§ **AIM OF THE EXERCISE**
Quote the whole listing exactly. Leave the pictures out of your copy.

====== MATERIAL

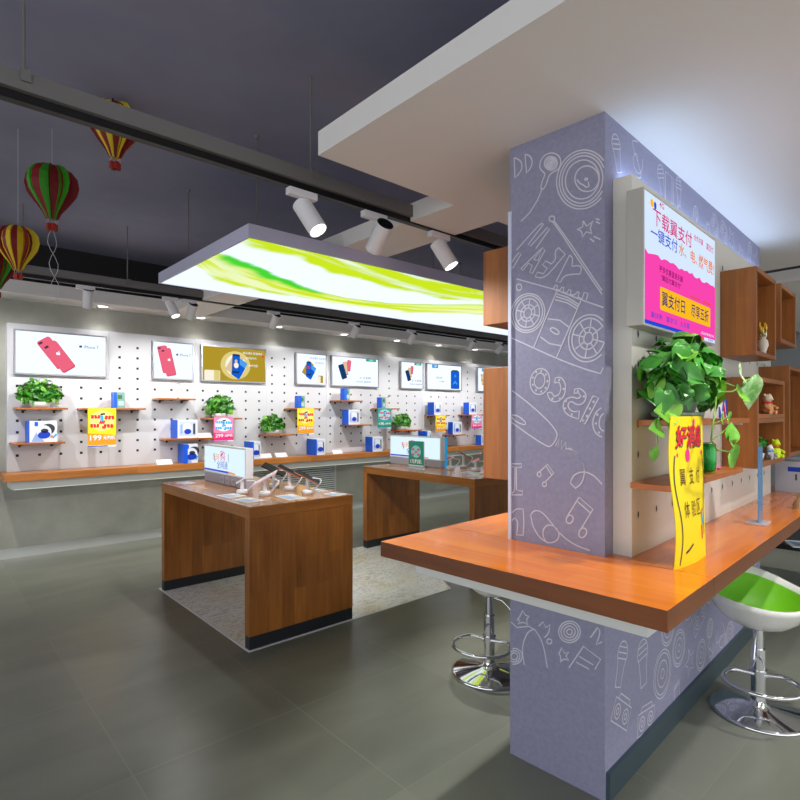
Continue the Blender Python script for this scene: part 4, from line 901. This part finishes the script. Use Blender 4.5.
m.line([(w*.82, .07), (w*.79, .12)], .014, onp, 2); m.line([(w*.84, .12), (w*.81, .17)], .014, onp, 3); m.line([(w*.78, .16), (w*.85, .175)], .012, onp, 2)
for cx, cz, r in ((.118, .372, .016), (.168, .483, .010), (.05, .375, .005), (.245, .375, .005)): m.face([onp(p[0], p[1], .0012) for p in circ(cx, cz, r, r*1.5, 14)], 4)
m.build('sheet', [plain('bright_yellow_paper', (250, 222, 0), .55), M_INK, M_RED, M_SKY, M_HOT], t)
def ptext(s_, x, z, size, mt, bold=0, off=.002, **k):
    o = text(s_, size, mt, t, (0, 0, 0), 0, bold=bold, **k)
    for v in o.data.vertices: v.co = onp(v.co.x+x, v.co.z+z, off)
    return o
ptext('好消息', w*.50+.005, .433, .1, M_DGREY, .003, .0016, fit=(.225, .080))
ptext('好消息', w*.50, .437, .1, M_RED, .003, .0026, fit=(.21, .078))
M_INKR = plain('brown_ink', (90, 50, 10), .5)
for ch, x in zip('翼支付', (.075, .14, .20)): ptext(ch, x, .300, .05, M_INKR, fit=(.036, .055))
for ch, x in zip('体验区', (.085, .14, .19)): ptext(ch, x, .190, .05, M_INKR, fit=(.038, .055))

# green drink can, pink piece, colourful toy on the shelves
t = thing('drink_can', 'green drink can on the lower shelf behind the yellow notice', 'can', bar(2.57, .715, 1.151), PHI)
MB().lathe([(0, 0), (.026, 0), (.031, .008), (.031, .105), (.026, .116), (.024, .116)], 28).build('body', plain('can_green', (0, 150, 50), .25, .3, .5), t)
MB().lathe([(.0262, .116), (.0262, .119), (.023, .119), (.022, .115), (0, .115)], 28).build('lid', M_CHROME, t)
m = MB()
wrap = lambda u, v: (.0316*math.sin(u/.0316), -.0316*math.cos(u/.0316), v)
m.line([(.012, .088), (.02, .08), (.012, .07), (.022, .062)], .009, wrap, 0); m.line([(.014, .03), (.024, .024), (.014, .018)], .010, wrap, 0)
m.line([(.004, .055), (.012, .05)], .006, wrap, 1)
m.build('label_print', [M_PAPER, M_BLACK], t)
m = MB().tube([(0, 0, .006), (.03, .01, .012), (.06, 0, .007), (.09, .012, .005)], .006, 6)
tag(m.build('ribbon', M_PINK, None, bar(2.62, .70, 1.151), PHI), 'crumpled pink ribbon beside the green can', 'ribbon')
t = thing('toy_box', 'small blue, white and red carton at the right end of the upper shelf', 'box', bar(2.74, .72, 1.373), PHI)
m = MB().box((0, 0, 0), (.13, .06, .085), 0); art(m, [(0, 0), (.05, 0), (.02, .05), (0, .05)], 1, 1); art(m, [(.05, .03), (.075, .03), (.10, .085), (.07, .085)], 1, 1)
art(m, [(.06, .085), (.075, .085), (.118, 0), (.09, 0)], 2, 2); art(m, [(.10, .085), (.13, .085), (.13, .01), (.115, .02)], 1, 1)
m.build('carton', [M_PAPER, M_DBLUE, M_RED], t)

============

§ **TASK OUTPUT**
Continue the Blender Python script for this scene: part 4, from line 901. This part finishes the script. Use Blender 4.5.
m.line([(w*.82, .07), (w*.79, .12)], .014, onp, 2); m.line([(w*.84, .12), (w*.81, .17)], .014, onp, 3); m.line([(w*.78, .16), (w*.85, .175)], .012, onp, 2)
for cx, cz, r in ((.118, .372, .016), (.168, .483, .010), (.05, .375, .005), (.245, .375, .005)): m.face([onp(p[0], p[1], .0012) for p in circ(cx, cz, r, r*1.5, 14)], 4)
m.build('sheet', [plain('bright_yellow_paper', (250, 222, 0), .55), M_INK, M_RED, M_SKY, M_HOT], t)
def ptext(s_, x, z, size, mt, bold=0, off=.002, **k):
    o = text(s_, size, mt, t, (0, 0, 0), 0, bold=bold, **k)
    for v in o.data.vertices: v.co = onp(v.co.x+x, v.co.z+z, off)
    return o
ptext('好消息', w*.50+.005, .433, .1, M_DGREY, .003, .0016, fit=(.225, .080))
ptext('好消息', w*.50, .437, .1, M_RED, .003, .0026, fit=(.21, .078))
M_INKR = plain('brown_ink', (90, 50, 10), .5)
for ch, x in zip('翼支付', (.075, .14, .20)): ptext(ch, x, .300, .05, M_INKR, fit=(.036, .055))
for ch, x in zip('体验区', (.085, .14, .19)): ptext(ch, x, .190, .05, M_INKR, fit=(.038, .055))

# green drink can, pink piece, colourful toy on the shelves
t = thing('drink_can', 'green drink can on the lower shelf behind the yellow notice', 'can', bar(2.57, .715, 1.151), PHI)
MB().lathe([(0, 0), (.026, 0), (.031, .008), (.031, .105), (.026, .116), (.024, .116)], 28).build('body', plain('can_green', (0, 150, 50), .25, .3, .5), t)
MB().lathe([(.0262, .116), (.0262, .119), (.023, .119), (.022, .115), (0, .115)], 28).build('lid', M_CHROME, t)
m = MB()
wrap = lambda u, v: (.0316*math.sin(u/.0316), -.0316*math.cos(u/.0316), v)
m.line([(.012, .088), (.02, .08), (.012, .07), (.022, .062)], .009, wrap, 0); m.line([(.014, .03), (.024, .024), (.014, .018)], .010, wrap, 0)
m.line([(.004, .055), (.012, .05)], .006, wrap, 1)
m.build('label_print', [M_PAPER, M_BLACK], t)
m = MB().tube([(0, 0, .006), (.03, .01, .012), (.06, 0, .007), (.09, .012, .005)], .006, 6)
tag(m.build('ribbon', M_PINK, None, bar(2.62, .70, 1.151), PHI), 'crumpled pink ribbon beside the green can', 'ribbon')
t = thing('toy_box', 'small blue, white and red carton at the right end of the upper shelf', 'box', bar(2.74, .72, 1.373), PHI)
m = MB().box((0, 0, 0), (.13, .06, .085), 0); art(m, [(0, 0), (.05, 0), (.02, .05), (0, .05)], 1, 1); art(m, [(.05, .03), (.075, .03), (.10, .085), (.07, .085)], 1, 1)
art(m, [(.06, .085), (.075, .085), (.118, 0), (.09, 0)], 2, 2); art(m, [(.10, .085), (.13, .085), (.13, .01), (.115, .02)], 1, 1)
m.build('carton', [M_PAPER, M_DBLUE, M_RED], t)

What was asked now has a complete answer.